Ten minutes later, the doors flew open, all of them. Butch and I looked at each other as the crowd poured through the open doors, not sure what to expect.
There were no cops anywhere. We’d done it. We’d taken back the Capitol.
I promptly texted Laura: “I’m in!”
Later I texted her, “It’s like the storming of the Bastille!”
Laura texted back, “Wowed.”
The scene inside the Capitol was about the most beautiful thing I’ve ever seen in my life. Tons of people, all kinds of people. I even ran into my chiropractor.
All the rules went out the window. People brought in signs—on sticks! People brought sleeping bags, noisemakers, loudspeaker systems. I saw several dogs, but no snakes. And food. Almost immediately, a stack of Ian’s pizzas arrived. The information booth on the ground floor was transformed into a buffet.

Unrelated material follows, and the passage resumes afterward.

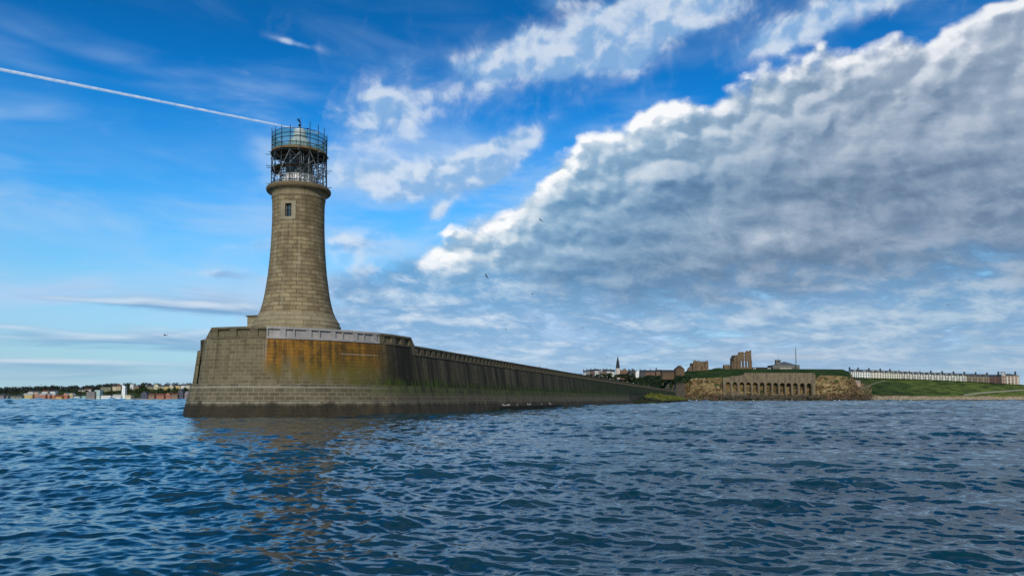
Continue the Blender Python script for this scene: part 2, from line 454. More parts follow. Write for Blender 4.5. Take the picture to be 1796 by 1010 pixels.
# ------------------------------------------------------------------ the sea
def build_sea():
    rng = np.random.default_rng(11)
    th_in = np.linspace(R(-39.5), R(39.5), 940)
    th_out = np.concatenate([np.linspace(R(41), R(180), 36)])
    th = np.concatenate([-th_out[::-1][:-1]-0.0, th_in, th_out])      # closes behind the boat
    r = [1.0]
    while r[-1] < 9000:
        q = r[-1]; r.append(q+max(0.045*q if q < 5 else 0.0043*q, 0.03) if q < 1200 else q*1.010)
    r = np.array(r); dr = np.gradient(r)
    NR, NT = len(r), len(th)
    n = 150
    lam = np.exp(rng.uniform(np.log(0.17), np.log(5.0), n))
    lam[:4] = (21.0, 27.0, 17.0, 33.0)
    main = R(-168)                                             # heading the waves run to (towards the boat, a little left)
    spread = np.where(lam > 2.5, 0.45, 0.70)
    hd = main+rng.normal(0, 1, n)*spread
    kx, ky = np.sin(hd)*2*np.pi/lam, np.cos(hd)*2*np.pi/lam
    slope = 0.0176*np.where(lam > 1.8, 0.72, 1.0)*np.where(lam < 0.6, 1.15, 1.0)
    amp = slope*lam/(2*np.pi)
    amp[:4] = (0.085, 0.10, 0.07, 0.09)
    ph = rng.uniform(0, 2*np.pi, n)
    dth = np.gradient(th)
    X = np.outer(r, np.sin(th)); Y = np.outer(r, np.cos(th))
    Z = np.zeros_like(X); DX = np.zeros_like(X); DY = np.zeros_like(X); LOST = np.zeros_like(X)
    # gusts: patches of rougher and calmer water
    gust = 1.0+0.32*np.sin(X*0.083+1.3*np.sin(Y*0.05))+0.26*np.sin(Y*0.11+X*0.04+0.7+1.1*np.sin(X*0.07))
    sp = np.maximum(dr[:, None], (r[:, None]*np.abs(dth)[None, :])*1.0)
    for i in range(n):
        w = np.clip((lam[i]/sp-2.2)/2.2, 0, 1); w = w*w*(3-2*w)
        act = w.max(axis=1) > 0
        if act.any():
            a = w[act]*amp[i]*(gust[act] if lam[i] < 3 else 1.0)
            p = kx[i]*X[act]+ky[i]*Y[act]+ph[i]
            s, c_ = np.sin(p), np.cos(p)
            Z[act] += a*c_
            ch = 0.85
            DX[act] -= ch*a*s*np.sin(hd[i]); DY[act] -= ch*a*s*np.cos(hd[i])
        LOST += (1-w*w)*(slope[i]**2)/2
    # what the grid cannot carry is handed to the shortest waves it can, so that the far sea stays as rough
    m_ = 130
    ll = np.exp(np.linspace(np.log(0.2), np.log(90.0), m_)*1.0+rng.normal(0, 0.01, m_)); hl = main+rng.normal(0, 1, m_)*0.62; pl = rng.uniform(0, 2*np.pi, m_)
    wl_ = np.exp(-(np.log(ll[None, :]/(4.2*np.maximum(dr, 0.045)[:, None])))**2/(2*0.34**2)); wl_[wl_ < 0.05] = 0
    tot = (wl_**2).sum(1)+1e-9
    inview = (np.abs(th) < R(40)).astype(float)[None, :]
    for i in range(m_):
        act = wl_[:, i] > 0
        if not act.any(): continue
        sl = np.sqrt(2*0.75*LOST[act]/tot[act][:, None])*wl_[act, i][:, None]*inview
        a = sl*ll[i]/(2*np.pi)*gust[act]
        p = (np.sin(hl[i])*X[act]+np.cos(hl[i])*Y[act])*2*np.pi/ll[i]+pl[i]
        Z[act] += a*np.cos(p)
        DX[act] -= 0.7*a*np.sin(p)*np.sin(hl[i]); DY[act] -= 0.7*a*np.sin(p)*np.cos(hl[i])
    LOST = LOST*np.where(inview > 0, 0.30, 1.0)
    X += DX; Y += DY
    co = np.stack([X, Y, Z], -1).reshape(-1, 3).astype(np.float32)
    I = np.arange(NR*NT).reshape(NR, NT)
    q = np.stack([I[:-1, :-1], I[:-1, 1:], I[1:, 1:], I[1:, :-1]], -1).reshape(-1, 4)[:, ::-1]
    me = bpy.data.meshes.new('sea')
    me.vertices.add(len(co)); me.vertices.foreach_set('co', co.ravel())
    me.loops.add(q.size); me.loops.foreach_set('vertex_index', q.ravel().astype(np.int32))
    me.polygons.add(len(q)); me.polygons.foreach_set('loop_start', np.arange(0, q.size, 4, dtype=np.int32))
    me.polygons.foreach_set('loop_total', np.full(len(q), 4, np.int32))
    me.update(calc_edges=True)
    me.polygons.foreach_set('use_smooth', np.ones(len(q), bool))
    at_ = me.attributes.new('ripple', 'FLOAT', 'POINT'); at_.data.foreach_set('value', np.sqrt(LOST).ravel().astype(np.float32))
    m, g = new_mat('sea_water')
    pos = g.pos()
    px, py, pz = g.sep(pos)
    flat = g.vec(px, py, 0.0)
    fine = g.vmath('SUBTRACT', g.noise(g.vmath('MULTIPLY', flat, (0.8, 1.25, 1)), 6.0, 4, 0.6, out=1), (0.5, 0.5, 0.5))
    mid = g.vmath('SUBTRACT', g.noise(g.vmath('MULTIPLY', flat, (0.7, 1.3, 1)), 0.9, 4, 0.62, 0.2, out=1), (0.5, 0.5, 0.5))
    lost = g.attr('ripple')
    mod = g.noise(flat, 0.06, 3, 0.5)
    off = g.vmath('ADD', g.vmath('SCALE', fine, scale=g.lin(mod, 0.3, 0.7, 0.20, 0.55)), g.vmath('SCALE', mid, scale=lost*8.0))
    off = g.vmath('MULTIPLY', off, (1, 1, 0))
    nn = S(g, g.n.new('ShaderNodeNewGeometry').outputs['Normal'])
    nor = g.vmath('NORMALIZE', g.vmath('ADD', nn, off))
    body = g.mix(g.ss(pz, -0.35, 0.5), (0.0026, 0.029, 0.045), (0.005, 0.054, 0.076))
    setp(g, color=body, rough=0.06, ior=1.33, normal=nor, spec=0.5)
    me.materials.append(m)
    o = bpy.data.objects.new('sea', me); C.objects.link(o)
    tag(o, kind='structure')
    # the bed, far below, so that the water has a bottom
build_sea()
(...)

I ran into an old friend who used to work in politics and is a long-time political observer. He was a bit tipsy. Despite the overall feeling of euphoria, his mood bordered on despondent. We sat on the steps and talked. He told me he was going to be driving his tractor in from Blue Mounds for Saturday’s tractor-cade.
I urged him to draw inspiration from the crowd, from the scene, from the little thing we had done on this night, just when things looked to be their darkest.

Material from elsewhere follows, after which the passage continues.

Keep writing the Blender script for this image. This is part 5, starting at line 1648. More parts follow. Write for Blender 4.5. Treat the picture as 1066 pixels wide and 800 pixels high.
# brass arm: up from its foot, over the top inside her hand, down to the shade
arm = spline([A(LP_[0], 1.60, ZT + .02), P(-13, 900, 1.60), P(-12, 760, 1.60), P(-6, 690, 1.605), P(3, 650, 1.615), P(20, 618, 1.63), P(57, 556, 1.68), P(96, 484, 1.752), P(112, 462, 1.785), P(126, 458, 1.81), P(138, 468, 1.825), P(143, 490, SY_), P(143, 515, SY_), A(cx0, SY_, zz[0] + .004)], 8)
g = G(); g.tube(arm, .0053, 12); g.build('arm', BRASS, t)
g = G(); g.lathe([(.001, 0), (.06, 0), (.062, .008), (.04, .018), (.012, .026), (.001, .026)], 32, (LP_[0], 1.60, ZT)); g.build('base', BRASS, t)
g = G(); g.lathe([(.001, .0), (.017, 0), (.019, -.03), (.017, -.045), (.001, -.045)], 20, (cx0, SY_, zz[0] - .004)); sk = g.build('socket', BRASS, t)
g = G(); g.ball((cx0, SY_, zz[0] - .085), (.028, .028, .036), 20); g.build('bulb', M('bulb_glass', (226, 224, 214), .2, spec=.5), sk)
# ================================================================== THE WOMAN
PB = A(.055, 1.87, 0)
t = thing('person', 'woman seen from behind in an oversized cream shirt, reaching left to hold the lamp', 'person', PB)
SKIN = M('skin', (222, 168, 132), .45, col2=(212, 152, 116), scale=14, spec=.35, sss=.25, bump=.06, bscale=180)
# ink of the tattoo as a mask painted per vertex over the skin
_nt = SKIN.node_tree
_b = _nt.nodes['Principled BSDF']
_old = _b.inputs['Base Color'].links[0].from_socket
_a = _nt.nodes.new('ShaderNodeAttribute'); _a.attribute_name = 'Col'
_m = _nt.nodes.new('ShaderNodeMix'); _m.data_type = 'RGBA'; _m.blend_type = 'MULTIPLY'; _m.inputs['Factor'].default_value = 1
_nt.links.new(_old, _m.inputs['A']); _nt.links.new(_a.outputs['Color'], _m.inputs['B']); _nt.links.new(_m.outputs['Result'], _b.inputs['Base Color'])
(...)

“One way or another,” I said, “we will find a way to win.”
“I hope you’re right,” he replied.
In retrospect, it’s hard to say what we really accomplished that night. We didn’t keep the Capitol for a prolonged period of time, and it’s near impossible to quantify what long-term affect our action had. And by the way, what we did was the largest direct action I’ve ever witnessed. As I commented to several people that night, each and every person inside the Capitol broke the law.
However, the proof is in the pudding. The law that would outlaw collective bargaining for public sector employees has still not been implemented. And don’t forget, the original plan was for it to be passed by February 17.
As Laura said in a text, following the initial temporary restraining order by Circuit Judge Maryann Sumi, “Amazing. Look what you did.”